Words by Jesse Serwer, Photos by Norman Craig—
Founded in 1965 (after an earlier indoors incarnation), Notting Hill Carnival has grown from a local community event meant to stave off racial tensions in a neighborhood that was then seeing a large influx of Caribbean immigrants, into Europe’s largest street festival. Held each year on England’s August bank holiday Monday and the preceding Sunday, today it attracts upwards of one million people to th,e now-gentrified Notting Hill and surrounding North London areas like Ladbroke Grove. While putting together our guide to this year’s festivities, we couldn’t help but notice there’s some really great footage of the Carnival in eras gone by, which collectively showcase how it has grown and changed. Click through below for an audio/visual history lesson on England’s biggest party.
A 1976 reggae documentary from U.K. channel ITV’s “Aquarius” series captured this incredible footage of singer Delroy Washington performing “Jah Wonderfull,” backed by a band including Angus “Drummie Zeb” Gaye, Tony Robinson and other future members of Aswad. You needn’t have been alive then or ever been to London for this footage to transport you right back to Notting Hill, 1976.
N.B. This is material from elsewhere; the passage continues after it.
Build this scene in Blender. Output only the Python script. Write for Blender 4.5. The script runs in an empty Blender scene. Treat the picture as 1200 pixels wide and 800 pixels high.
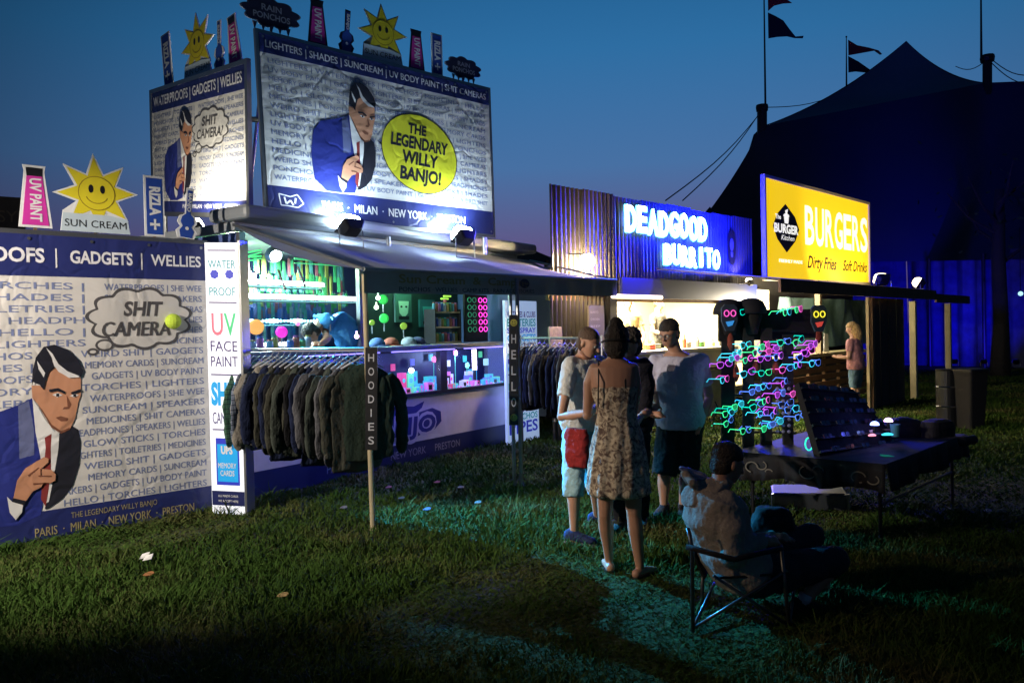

An unknown singer who may or may not be called Junior Wilson performs in this late ’70s clip, inrerspliced with footage of West Indians playing soccer and practicing karate. Delroy Washington was inaccurately ID’ed on YouTube as the singer but chimed in on the comments to say it’s not him. Anyone know who it is?
On the the last day of the Carnival in 1976, a riot broke out between mostly young, Caribbean revelers and the police force. This clip, soundtracked by Dominican calypsonian Lord Shorty, contains newsreel footage from that day.
This short documentary on Good Times sound system operator and legendary U.K. radio DJ Norman Jay tells the story of how he introduced soul music to the reggae-dominated Carnival mix, with some rare footage of vintage carnivals.
This extended clip drops you right in the middle of Saxon Studio’s Carnival set from 1994— the same year Saxon won World Clash—as England’s No. 1 all-time sound drops dubs from Bounty, Beenie, Spragga and more before moving into lyrics, and jungle.